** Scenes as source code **
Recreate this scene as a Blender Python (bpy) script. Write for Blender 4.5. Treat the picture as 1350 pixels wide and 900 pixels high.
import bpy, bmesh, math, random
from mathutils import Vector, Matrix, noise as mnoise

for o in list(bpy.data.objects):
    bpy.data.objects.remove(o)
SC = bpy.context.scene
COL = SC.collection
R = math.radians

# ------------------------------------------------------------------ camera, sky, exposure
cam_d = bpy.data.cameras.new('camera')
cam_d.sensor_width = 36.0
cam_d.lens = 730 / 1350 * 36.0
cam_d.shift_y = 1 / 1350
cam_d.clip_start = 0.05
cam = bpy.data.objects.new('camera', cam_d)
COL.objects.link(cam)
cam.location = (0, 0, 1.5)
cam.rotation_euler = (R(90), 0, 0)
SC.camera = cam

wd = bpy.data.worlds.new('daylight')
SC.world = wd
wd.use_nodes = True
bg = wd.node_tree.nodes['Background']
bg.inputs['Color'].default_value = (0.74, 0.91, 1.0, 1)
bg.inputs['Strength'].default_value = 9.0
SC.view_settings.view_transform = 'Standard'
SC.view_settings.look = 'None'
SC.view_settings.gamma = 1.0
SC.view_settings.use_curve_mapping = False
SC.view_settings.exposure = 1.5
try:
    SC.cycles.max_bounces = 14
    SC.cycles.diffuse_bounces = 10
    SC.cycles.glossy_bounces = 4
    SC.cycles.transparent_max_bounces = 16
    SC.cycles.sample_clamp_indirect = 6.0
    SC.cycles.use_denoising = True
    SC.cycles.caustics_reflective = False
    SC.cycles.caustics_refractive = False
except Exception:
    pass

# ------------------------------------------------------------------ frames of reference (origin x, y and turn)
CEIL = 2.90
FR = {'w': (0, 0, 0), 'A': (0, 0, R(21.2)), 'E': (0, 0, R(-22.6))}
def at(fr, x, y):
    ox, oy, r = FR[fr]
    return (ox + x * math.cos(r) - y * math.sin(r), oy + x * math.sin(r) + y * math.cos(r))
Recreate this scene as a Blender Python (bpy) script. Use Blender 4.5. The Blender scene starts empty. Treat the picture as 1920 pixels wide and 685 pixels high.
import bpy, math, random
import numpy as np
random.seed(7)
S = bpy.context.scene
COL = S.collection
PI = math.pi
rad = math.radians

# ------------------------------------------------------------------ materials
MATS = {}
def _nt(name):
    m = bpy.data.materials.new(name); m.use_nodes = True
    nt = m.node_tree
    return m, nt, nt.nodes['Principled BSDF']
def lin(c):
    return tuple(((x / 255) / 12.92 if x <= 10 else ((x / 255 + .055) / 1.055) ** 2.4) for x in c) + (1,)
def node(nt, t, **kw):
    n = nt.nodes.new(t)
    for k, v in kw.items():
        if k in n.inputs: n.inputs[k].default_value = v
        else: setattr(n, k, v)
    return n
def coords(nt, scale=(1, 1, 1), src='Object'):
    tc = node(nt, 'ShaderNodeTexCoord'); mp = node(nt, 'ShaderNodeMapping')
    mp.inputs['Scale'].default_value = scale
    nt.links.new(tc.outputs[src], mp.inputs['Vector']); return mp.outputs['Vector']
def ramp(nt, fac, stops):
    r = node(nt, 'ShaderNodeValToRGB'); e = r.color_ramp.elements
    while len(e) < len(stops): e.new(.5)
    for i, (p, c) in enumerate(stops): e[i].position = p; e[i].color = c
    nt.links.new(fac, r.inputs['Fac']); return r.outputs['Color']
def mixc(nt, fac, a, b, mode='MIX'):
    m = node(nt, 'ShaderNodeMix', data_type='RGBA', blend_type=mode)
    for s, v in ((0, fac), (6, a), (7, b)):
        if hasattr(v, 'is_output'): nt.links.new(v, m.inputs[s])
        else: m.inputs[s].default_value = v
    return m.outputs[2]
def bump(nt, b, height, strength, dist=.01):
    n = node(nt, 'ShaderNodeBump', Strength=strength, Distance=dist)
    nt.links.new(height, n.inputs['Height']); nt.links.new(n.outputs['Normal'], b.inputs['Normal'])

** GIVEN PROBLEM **
In this exercise, copy only the lines from the opening line of the material through the line where "R = math.radians" appears.

** TASK OUTPUT **
Recreate this scene as a Blender Python (bpy) script. Write for Blender 4.5. Treat the picture as 1350 pixels wide and 900 pixels high.
import bpy, bmesh, math, random
from mathutils import Vector, Matrix, noise as mnoise

for o in list(bpy.data.objects):
    bpy.data.objects.remove(o)
SC = bpy.context.scene
COL = SC.collection
R = math.radians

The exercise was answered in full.